Tell how many lines include the string "parts". Answer with a single number.

>> Start EXERCISE INPUT

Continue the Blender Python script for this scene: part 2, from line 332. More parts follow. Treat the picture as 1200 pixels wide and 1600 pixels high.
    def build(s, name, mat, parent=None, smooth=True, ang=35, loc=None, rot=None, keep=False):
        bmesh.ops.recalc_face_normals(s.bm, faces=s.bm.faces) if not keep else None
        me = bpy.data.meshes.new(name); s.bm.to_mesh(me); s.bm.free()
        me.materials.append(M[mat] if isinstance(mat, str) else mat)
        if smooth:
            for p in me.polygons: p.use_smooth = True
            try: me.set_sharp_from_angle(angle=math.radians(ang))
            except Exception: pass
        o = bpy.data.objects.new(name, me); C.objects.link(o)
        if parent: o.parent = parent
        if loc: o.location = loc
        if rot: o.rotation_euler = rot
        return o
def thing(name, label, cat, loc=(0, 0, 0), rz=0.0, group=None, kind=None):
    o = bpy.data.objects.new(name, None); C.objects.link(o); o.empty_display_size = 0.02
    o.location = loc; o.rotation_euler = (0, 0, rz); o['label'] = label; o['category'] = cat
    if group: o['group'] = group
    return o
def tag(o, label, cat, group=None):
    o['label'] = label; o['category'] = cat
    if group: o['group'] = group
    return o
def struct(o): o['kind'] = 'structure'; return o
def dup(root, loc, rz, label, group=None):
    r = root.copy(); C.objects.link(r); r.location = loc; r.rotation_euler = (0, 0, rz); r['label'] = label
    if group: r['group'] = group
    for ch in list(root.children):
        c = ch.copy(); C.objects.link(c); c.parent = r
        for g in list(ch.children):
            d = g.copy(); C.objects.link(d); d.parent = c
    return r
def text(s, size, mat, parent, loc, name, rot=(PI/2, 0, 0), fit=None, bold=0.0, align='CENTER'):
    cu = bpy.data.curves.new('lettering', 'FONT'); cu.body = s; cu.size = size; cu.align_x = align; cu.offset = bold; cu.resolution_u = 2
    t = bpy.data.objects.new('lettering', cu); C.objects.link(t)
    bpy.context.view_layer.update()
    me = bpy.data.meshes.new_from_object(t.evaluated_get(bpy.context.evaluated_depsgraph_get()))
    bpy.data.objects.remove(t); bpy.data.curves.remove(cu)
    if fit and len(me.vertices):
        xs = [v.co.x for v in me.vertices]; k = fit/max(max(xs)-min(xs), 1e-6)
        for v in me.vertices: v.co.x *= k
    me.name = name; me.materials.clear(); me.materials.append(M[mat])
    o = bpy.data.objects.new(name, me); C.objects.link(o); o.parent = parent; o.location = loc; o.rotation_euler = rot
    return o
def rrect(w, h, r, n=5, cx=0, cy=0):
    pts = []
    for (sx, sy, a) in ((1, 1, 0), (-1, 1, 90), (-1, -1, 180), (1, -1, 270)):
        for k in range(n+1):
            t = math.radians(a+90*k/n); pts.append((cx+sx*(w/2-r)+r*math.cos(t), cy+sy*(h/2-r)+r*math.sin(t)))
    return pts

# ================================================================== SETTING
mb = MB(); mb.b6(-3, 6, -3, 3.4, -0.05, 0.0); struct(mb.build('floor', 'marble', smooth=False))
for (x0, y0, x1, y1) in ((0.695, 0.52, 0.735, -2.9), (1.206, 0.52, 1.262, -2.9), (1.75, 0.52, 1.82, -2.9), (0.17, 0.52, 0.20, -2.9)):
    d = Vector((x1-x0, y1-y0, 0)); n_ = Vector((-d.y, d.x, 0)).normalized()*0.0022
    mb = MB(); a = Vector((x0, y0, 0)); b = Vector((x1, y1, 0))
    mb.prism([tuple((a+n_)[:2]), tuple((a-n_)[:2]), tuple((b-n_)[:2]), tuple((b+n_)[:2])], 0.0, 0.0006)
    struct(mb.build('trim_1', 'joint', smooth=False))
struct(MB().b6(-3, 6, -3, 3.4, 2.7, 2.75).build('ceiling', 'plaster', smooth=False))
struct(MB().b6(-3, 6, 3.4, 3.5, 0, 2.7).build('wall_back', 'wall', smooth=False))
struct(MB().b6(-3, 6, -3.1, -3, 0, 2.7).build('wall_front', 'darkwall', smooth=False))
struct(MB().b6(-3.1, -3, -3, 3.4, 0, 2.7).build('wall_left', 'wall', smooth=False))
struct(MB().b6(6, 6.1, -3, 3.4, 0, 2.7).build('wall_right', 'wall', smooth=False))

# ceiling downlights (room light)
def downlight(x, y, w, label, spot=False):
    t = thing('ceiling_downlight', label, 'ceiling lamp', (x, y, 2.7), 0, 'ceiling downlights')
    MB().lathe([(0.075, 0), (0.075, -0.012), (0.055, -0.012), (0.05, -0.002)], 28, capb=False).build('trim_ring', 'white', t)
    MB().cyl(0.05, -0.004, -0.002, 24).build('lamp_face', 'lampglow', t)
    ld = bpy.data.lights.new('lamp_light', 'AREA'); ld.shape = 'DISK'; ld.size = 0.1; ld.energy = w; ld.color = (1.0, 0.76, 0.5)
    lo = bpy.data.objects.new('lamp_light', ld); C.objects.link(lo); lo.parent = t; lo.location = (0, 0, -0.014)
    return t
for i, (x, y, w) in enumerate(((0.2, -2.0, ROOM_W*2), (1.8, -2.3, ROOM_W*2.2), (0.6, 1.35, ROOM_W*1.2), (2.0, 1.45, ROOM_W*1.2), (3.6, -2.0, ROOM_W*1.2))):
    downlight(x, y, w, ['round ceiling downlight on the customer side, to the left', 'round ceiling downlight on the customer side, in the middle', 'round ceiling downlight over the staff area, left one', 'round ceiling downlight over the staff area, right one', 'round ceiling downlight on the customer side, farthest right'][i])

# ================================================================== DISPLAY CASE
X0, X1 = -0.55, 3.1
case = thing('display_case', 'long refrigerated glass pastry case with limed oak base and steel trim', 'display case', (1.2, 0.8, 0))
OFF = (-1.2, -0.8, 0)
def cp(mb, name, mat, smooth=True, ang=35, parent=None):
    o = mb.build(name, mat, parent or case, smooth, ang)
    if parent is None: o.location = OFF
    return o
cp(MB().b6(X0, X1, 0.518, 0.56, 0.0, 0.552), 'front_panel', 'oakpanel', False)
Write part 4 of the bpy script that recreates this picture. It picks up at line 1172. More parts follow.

>> End EXERCISE INPUT

CORRECT OUTPUT. 2